DHS Secretary Kristi Noem already cut $10 million from CISA’s current fiscal year operating budget, which included shutting down its Election Infrastructure Information Sharing and Analysis Center (EI-ISAC). 

 

This week, lawmakers grilled Noem and CISA Director Bridgett Bean on the proposed CISA cuts. Rep. Lauren Underwood (D-Ill.) called Noem’s cuts to EI-ISAC “unacceptable and unconstitutional” and warned that further cuts to CISA would “let Russia, China, and Iran steal our top secrets and Americans’ personal data.”

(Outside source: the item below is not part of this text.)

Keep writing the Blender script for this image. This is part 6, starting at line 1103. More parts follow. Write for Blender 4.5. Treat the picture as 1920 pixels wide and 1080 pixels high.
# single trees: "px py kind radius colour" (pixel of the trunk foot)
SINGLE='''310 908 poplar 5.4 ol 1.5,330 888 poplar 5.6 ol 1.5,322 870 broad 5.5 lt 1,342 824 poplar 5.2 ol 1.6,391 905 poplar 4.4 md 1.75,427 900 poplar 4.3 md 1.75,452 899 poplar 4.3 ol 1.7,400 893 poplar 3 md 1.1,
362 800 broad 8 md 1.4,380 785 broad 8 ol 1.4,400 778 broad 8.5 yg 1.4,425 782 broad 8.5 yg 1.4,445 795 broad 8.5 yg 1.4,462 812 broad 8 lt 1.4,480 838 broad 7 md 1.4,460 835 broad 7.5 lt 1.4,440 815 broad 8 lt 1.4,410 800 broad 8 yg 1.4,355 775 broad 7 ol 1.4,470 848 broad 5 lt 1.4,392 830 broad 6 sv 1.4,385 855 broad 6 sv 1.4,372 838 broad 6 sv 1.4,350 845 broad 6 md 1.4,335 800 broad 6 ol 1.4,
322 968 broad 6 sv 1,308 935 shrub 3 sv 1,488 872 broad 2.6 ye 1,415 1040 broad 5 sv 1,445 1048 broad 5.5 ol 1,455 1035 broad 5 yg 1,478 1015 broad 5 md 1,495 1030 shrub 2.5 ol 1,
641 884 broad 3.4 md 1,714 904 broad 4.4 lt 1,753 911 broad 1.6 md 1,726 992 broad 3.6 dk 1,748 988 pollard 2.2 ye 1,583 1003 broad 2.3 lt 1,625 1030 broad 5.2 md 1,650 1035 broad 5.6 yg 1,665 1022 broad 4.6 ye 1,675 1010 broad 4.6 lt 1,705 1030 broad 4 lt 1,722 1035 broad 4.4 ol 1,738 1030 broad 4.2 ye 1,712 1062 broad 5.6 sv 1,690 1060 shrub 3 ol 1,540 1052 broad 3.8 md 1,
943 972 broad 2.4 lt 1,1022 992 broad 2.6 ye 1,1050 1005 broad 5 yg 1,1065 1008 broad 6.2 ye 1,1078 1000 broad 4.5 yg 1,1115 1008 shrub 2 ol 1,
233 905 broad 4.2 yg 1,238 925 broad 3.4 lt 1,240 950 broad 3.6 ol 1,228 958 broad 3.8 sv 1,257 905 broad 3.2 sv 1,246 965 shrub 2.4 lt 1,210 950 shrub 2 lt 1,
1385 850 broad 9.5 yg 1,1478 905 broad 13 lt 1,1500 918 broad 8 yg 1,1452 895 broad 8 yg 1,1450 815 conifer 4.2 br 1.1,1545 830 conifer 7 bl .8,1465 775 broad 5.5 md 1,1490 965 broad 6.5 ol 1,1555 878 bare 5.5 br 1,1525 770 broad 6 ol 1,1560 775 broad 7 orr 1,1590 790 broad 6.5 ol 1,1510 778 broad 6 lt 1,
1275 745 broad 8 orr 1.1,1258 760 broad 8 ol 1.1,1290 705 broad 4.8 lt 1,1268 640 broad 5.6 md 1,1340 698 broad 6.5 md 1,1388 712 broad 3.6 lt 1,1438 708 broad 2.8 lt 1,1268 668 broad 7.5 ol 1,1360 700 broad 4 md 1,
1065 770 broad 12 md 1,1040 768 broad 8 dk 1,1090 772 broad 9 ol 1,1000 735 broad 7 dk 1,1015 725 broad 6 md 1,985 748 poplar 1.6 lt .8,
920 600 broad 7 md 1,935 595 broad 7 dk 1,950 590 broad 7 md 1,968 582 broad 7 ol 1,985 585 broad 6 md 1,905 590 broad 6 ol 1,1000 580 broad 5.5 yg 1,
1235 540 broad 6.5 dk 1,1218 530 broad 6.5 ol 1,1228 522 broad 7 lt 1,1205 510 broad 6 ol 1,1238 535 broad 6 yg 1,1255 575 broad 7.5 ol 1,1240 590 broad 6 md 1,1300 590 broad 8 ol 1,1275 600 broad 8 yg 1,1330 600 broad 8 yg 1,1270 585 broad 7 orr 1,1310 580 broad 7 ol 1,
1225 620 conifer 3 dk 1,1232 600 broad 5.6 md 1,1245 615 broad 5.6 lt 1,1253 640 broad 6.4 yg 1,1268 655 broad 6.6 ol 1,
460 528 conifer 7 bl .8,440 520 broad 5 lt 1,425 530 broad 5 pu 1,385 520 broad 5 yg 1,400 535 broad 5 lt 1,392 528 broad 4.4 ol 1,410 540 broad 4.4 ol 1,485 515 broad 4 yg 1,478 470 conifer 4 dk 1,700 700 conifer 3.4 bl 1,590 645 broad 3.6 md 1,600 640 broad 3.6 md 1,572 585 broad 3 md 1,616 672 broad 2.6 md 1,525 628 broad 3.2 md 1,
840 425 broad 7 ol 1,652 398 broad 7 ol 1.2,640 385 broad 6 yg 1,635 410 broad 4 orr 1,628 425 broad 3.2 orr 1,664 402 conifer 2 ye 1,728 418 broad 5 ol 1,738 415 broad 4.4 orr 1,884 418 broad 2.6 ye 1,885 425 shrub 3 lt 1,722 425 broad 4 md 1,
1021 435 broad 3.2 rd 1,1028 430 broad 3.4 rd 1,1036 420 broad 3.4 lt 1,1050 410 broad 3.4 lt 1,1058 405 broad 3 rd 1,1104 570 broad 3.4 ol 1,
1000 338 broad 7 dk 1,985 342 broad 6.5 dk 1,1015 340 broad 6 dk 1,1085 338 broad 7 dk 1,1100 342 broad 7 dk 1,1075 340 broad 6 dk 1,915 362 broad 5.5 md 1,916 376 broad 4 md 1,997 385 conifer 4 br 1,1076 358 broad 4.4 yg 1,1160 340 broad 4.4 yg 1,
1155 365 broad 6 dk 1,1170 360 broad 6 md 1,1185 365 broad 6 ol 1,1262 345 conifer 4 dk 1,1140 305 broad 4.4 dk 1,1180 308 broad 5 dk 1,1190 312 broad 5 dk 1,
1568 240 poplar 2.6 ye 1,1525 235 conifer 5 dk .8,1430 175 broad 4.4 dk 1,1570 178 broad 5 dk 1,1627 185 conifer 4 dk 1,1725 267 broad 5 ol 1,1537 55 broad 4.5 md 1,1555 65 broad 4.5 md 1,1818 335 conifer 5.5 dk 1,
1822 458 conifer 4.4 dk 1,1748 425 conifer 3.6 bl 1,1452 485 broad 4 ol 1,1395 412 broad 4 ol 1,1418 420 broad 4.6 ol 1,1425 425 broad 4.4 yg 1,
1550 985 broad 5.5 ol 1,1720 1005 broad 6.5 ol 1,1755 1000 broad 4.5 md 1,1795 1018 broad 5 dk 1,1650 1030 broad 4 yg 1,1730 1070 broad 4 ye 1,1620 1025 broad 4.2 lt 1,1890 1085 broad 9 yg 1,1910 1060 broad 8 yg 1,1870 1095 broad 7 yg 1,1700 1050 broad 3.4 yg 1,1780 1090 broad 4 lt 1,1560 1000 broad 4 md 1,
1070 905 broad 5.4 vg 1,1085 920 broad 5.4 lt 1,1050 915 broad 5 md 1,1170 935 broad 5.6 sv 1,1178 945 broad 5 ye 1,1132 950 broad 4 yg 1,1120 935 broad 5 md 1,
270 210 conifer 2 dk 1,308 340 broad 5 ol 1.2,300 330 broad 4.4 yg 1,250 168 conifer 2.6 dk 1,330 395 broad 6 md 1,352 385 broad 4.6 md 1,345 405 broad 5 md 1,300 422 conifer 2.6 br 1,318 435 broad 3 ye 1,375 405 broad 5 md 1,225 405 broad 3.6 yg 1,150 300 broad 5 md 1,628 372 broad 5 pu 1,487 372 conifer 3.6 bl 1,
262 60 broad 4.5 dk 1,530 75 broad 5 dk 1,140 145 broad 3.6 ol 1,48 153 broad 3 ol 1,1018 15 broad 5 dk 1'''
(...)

Trump Withdraws Ed Martin’s U.S. Attorney Nomination

“Eagle” Ed Martin Jr., Trump’s original nominee for U.S. attorney for Washington, D.C., is out. Trump announced late last week that he was withdrawing Martin — who’d been serving as the interim U.S. attorney — as his pick after it became clear that he wouldn’t clear a key Senate vote. Trump tapped Fox News host Jeanine Pirro as interim U.S. attorney to replace Martin.

 

Sen. Thom Tillis (R-N.C.) said last week that he wouldn’t be supporting Martin’s nomination, due to Martin’s long history of downplaying the Jan. 6 attack and his extremist ties. 

 

Martin — a longtime attorney and former chair of the Missouri Republican Party — was a prominent voice in the 2020 Stop the Steal movement before the Jan. 6 attack, and went on to defend three rioters, including a member of the Proud Boys. He’s repeatedly downplayed the Capitol riot, and has spread conspiracy theories about who really caused it. Since becoming interim D.C. attorney, Martin has fired and launched investigations into scores of Jan. 6 prosecutors — even calling for some prosecutors to be jailed. Most recently, Martin attempted to downplay his ties to an alleged Nazi sympathizer — who he previously called “extraordinary” at an awards ceremony last year at Trump’s New Jersey golf club.

 

But Martin isn’t out of the Trump administration — and his new job may put him in a position to cause even more damage. Trump has now given him a job in the Justice Department, as the new director of the “weaponization working group,” and associate deputy attorney general and pardon attorney. 

 

The weaponization working group is a new Trump administration initiative aimed at rooting out “abuses of the criminal justice process.” But some former FBI and DOJ officials recently told the New York Times that the group’s goal is formed to punish and prosecute Trump’s political opponents.


As pardon attorney, Martin would be the chief official responsible for recommending pardons or sentence commutations to the president. Quite simply, Martin’s new position will be to help the DOJ punish Trump’s enemies and pardon those loyal to the president. A fitting job for a guy who played such a prominent role in the aftermath of the Jan. 6 riot.